The challenge President Obama faces is complex. First, how do you move forward on complicated detention and torture issues in a decisive and definitive manner so that continued arguments about the past do not bog down his administration and sap the political capital that he needs to deploy elsewhere in order to address the economic and financial crisis and an unquestionably ambitious policy agenda? Second, how do you rectify mistakes in U.S. counterterrorism policy and craft new policies in a way that engenders consensus? Is it even possible to do that? There was a Pew poll in early 2008 that illustrated the stark partisan divide in the United States on detainee interrogations.  According to the poll, 66 percent of Republicans felt that torturing terror suspects is often or sometimes justified, whereas Democrats believed the exact opposite--60 percent felt that torture is rarely or never justified.

It is in this political context that the president has the difficult task of forging new and sustainable counterterrorism policies that enjoy broad bipartisan support. Whether accountability for past mistakes takes the form of criminal prosecutions or so-called truth commissions, the risk President Obama faces is how divisive and rancorous such proceedings could be in an already deeply divided country. What can he do to ensure that such proceedings are not perceived by many as a political witch hunt? Stuart Taylor at The National Journal recently argued that what makes the most sense is a nonpartisan 9/11-type commission. To lead such a commission, Taylor recommended [Senator] John McCain [R-AZ] as someone with the stature, moral standing on issues of torture, and a record of independence from Bush and Obama that would be needed to grant bipartisan legitimacy to the effort.

The decision by President Obama to not pursue prosecutions against CIA operatives appears based on a very clear-eyed and pragmatic calculus. First, he is trying to sustain a relationship with the intelligence community in the face of protests by a number of current and former senior intelligence officials who argued against the declassification of the memos. Second, his decision may mark a recognition of how difficult it might have been to secure criminal convictions against those who conducted coercive interrogations. As discussed earlier, the torture laws leave room for interpretation. The 2006 Military Commissions Act revised the 1996 War Crimes Act in a way that narrowed what is considered a criminal breach of Common Article 3 of the Geneva Conventions. Further, the 2005 Detainee Treatment Act provided protection for interrogators against civil and criminal liability so long as they were acting in good faith to implement techniques that they believed were authorized.
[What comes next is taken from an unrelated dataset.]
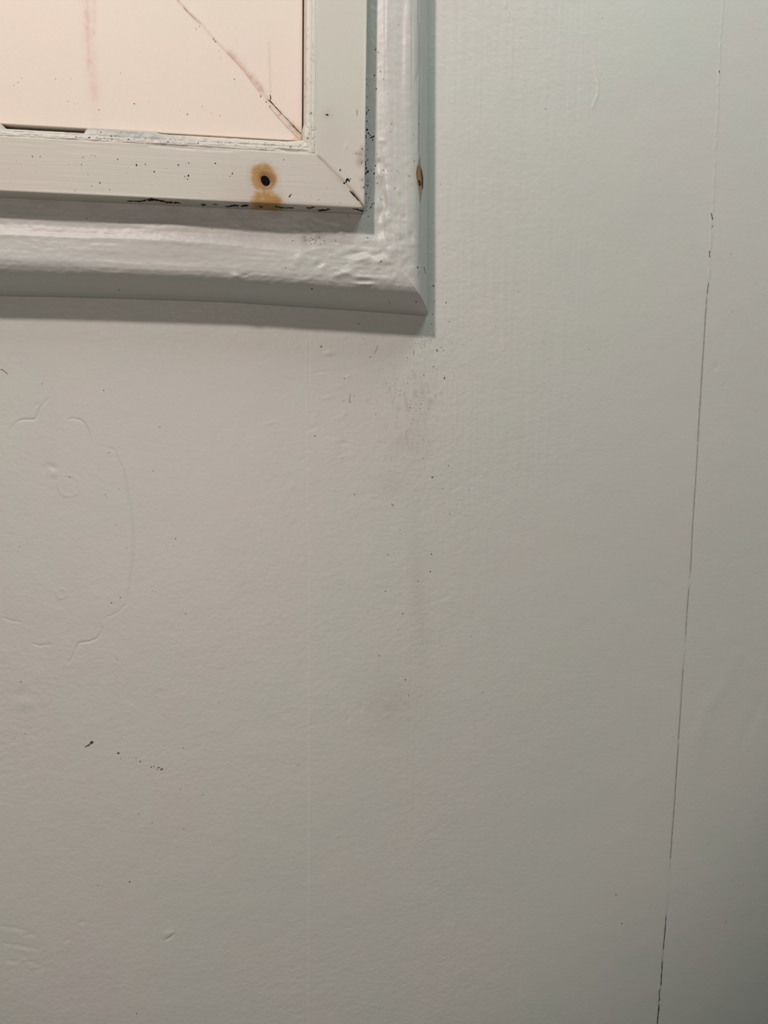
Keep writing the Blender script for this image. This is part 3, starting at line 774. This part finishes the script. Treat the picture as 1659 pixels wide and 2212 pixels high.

This leaves open the possibility of criminal prosecutions against the architects of the interrogation techniques and the lawyers who helped justify those techniques. President Obama has indicated that he will rely on the Justice Department to determine how to proceed with potential criminal investigations. If such investigations are pursued, the immense challenge will be to somehow counter the crippling perception that the effort is a purely partisan endeavor and to create a process that is perceived as fair and does not devolve into a circus.